Task requirements
Up to and including the line with "S.camera = cam", please set down the entries below exactly, starting from the first line.
────────────────────────────────────────
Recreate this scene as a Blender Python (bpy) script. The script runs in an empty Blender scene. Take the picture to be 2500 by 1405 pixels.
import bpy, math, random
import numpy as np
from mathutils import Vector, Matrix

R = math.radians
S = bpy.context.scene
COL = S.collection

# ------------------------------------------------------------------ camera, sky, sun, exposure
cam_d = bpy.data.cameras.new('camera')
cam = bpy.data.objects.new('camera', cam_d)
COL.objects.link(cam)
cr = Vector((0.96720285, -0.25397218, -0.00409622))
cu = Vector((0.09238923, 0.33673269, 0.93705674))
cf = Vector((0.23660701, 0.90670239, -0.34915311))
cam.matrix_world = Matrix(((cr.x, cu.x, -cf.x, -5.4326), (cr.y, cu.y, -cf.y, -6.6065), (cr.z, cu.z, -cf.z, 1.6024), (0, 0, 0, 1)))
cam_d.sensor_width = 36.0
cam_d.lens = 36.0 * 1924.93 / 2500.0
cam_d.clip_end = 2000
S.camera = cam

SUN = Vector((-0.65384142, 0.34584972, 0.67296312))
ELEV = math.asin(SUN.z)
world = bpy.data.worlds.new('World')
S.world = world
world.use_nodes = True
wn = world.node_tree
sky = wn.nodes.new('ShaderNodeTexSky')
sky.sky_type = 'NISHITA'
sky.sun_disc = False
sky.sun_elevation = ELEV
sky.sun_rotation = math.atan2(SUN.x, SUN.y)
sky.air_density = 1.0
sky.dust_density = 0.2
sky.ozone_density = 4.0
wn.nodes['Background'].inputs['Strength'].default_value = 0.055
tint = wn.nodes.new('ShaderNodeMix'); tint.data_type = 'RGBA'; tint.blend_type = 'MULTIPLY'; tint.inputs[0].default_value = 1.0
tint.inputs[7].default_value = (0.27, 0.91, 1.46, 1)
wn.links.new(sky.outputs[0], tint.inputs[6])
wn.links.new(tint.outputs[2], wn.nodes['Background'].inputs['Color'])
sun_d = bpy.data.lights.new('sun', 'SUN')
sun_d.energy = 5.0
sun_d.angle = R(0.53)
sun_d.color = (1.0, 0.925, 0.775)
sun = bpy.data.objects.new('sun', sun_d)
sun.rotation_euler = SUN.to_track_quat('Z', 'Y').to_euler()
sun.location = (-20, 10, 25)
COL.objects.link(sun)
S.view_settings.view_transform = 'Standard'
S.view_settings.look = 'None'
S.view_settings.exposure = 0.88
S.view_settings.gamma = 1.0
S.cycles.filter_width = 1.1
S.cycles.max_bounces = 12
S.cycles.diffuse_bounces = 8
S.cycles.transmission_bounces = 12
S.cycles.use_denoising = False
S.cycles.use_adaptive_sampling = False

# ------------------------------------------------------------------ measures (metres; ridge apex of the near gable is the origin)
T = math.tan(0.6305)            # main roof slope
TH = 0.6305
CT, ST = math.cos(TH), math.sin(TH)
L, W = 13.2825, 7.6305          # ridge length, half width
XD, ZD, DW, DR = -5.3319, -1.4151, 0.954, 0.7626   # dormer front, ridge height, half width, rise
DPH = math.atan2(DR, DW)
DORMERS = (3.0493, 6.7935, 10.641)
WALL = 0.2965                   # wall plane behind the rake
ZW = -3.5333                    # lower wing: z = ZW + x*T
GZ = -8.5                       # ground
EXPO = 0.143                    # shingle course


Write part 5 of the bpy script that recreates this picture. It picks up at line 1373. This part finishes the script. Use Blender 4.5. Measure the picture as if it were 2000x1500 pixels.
────────────────────────────────────────
Finished answer
Recreate this scene as a Blender Python (bpy) script. The script runs in an empty Blender scene. Take the picture to be 2500 by 1405 pixels.
import bpy, math, random
import numpy as np
from mathutils import Vector, Matrix

R = math.radians
S = bpy.context.scene
COL = S.collection

# ------------------------------------------------------------------ camera, sky, sun, exposure
cam_d = bpy.data.cameras.new('camera')
cam = bpy.data.objects.new('camera', cam_d)
COL.objects.link(cam)
cr = Vector((0.96720285, -0.25397218, -0.00409622))
cu = Vector((0.09238923, 0.33673269, 0.93705674))
cf = Vector((0.23660701, 0.90670239, -0.34915311))
cam.matrix_world = Matrix(((cr.x, cu.x, -cf.x, -5.4326), (cr.y, cu.y, -cf.y, -6.6065), (cr.z, cu.z, -cf.z, 1.6024), (0, 0, 0, 1)))
cam_d.sensor_width = 36.0
cam_d.lens = 36.0 * 1924.93 / 2500.0
cam_d.clip_end = 2000
S.camera = cam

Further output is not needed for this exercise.